この夜のドライブ、結構僕は楽しく、娘がまだ赤子だった頃、夜泣きをまだしていた頃に娘が落ち着くまでドライブに連れ出した記憶を思い出させた。
「昔は結構こうやって2人で出掛けたんだぜ」なんて言いながら娘の保育園での話等を聞きつつ、瀬戸駅に向かったり豊田に行ったりした。

12日中に東京に向かい、13日のお昼間は東京にて鈴木実貴子ズの投げ銭ワンマンにてベースギターを弾く予定であったのだが、当然濃厚接触者であるが故に出演を辞退。
妻よりも少し前にコロナ陽性の判定を受けて自宅療養を過ごしていた鈴木実貴子ズの2人は、全快でないにしても療養を終え東京公演を開催した。サポートギターの各務君も同行し、数曲だがギターも演奏したとの事。
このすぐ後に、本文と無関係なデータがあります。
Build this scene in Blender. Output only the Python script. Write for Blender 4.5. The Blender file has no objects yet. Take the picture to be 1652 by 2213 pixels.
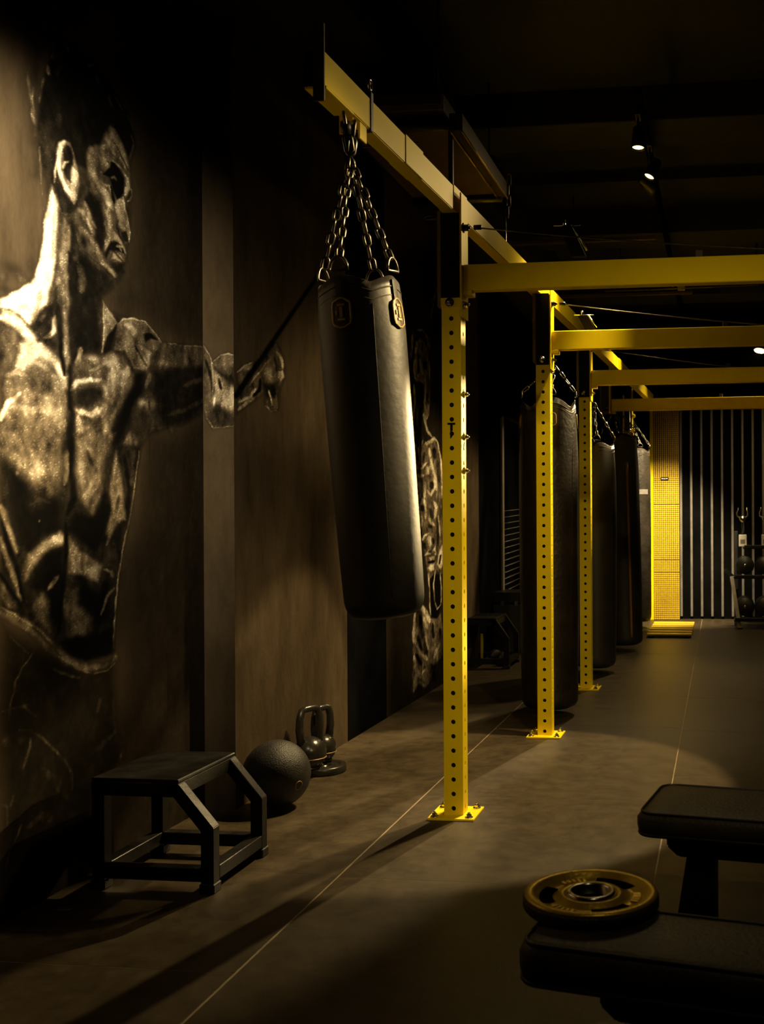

大切な公演に穴を開けるのはやはり悔しい思いだったが、それよりもこの家庭の有事を無事に乗り切る事がまずは第一。感情は冷凍保存は出来ないけれども、記憶に留める事は出来る。
しっかりと保存して、バネにする日まで留める事にした。


皆既月食を写真に撮ったつもりが、こんな写真にしかならなかった。
妻が自宅内隔離中だったので自宅前に出て娘と見たのだが、印象に残っている。